Harlan Ellison “‘Repent, Harlequin!’ Said the Ticktockman” (1965)
Ellison’s character, Harlequin, is a prankster, but he’s also a saboteur. His name most likely is an allegory of Harlequin the servant in the Commedia dell’arte (Italian Theater in the 16th Century). He tries to throw citizens off the clock, so the government can’t function properly. Everything in this projected world is arranged around time–very specific attention to time. Does Harlequin change the world?
Let’s consider the term pragmatic. Being pragmatic means going about a change in slow deliberate fashion, often full of compromise. Quick, radical change can be scary for people, so pragmatism would suggest going slowly and implementing minor or subtle changes. Small but incremental changes can have huge impacts over time.

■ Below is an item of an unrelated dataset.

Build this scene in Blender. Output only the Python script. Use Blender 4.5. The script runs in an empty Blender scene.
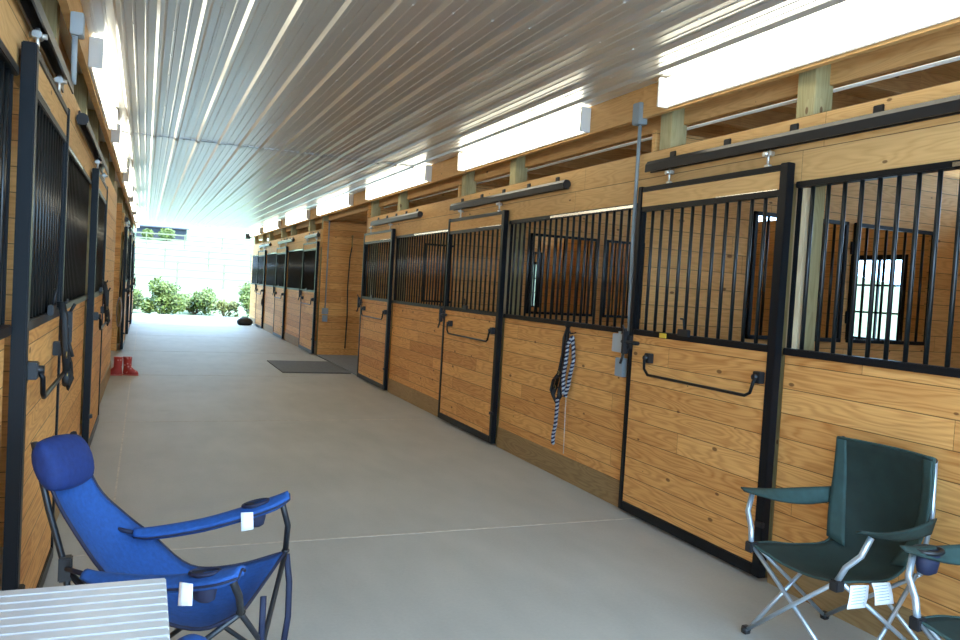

Below are a few places we should focus on in the text:
- p. 369: “He had become a personality, something they had filtered out of the system many decades before.”
- p. 373: one day we no longer let time serve us, we serve time and we are slaves of the schedule.”
- What else have we discussed in class that reminds you of this? Schedules are tools. Do we conform to the schedule or does the schedule conform to us?
- p. 376: After Harlequin’s mischief at the mall, “the shopping cycle was thrown off by hours….The purchasing needs of the system were therefore falling behind.”
- p. 378: “They sent him to Coventry. And in Coventry they worked him over” 1984 style.
- p. 378: Small changes introduce “noise” into the system. Can activism actually work?
Remember, there are many interpretations of these works possible. You should think of our discussions as a way or ways to discuss/interpret the literature and not THE way.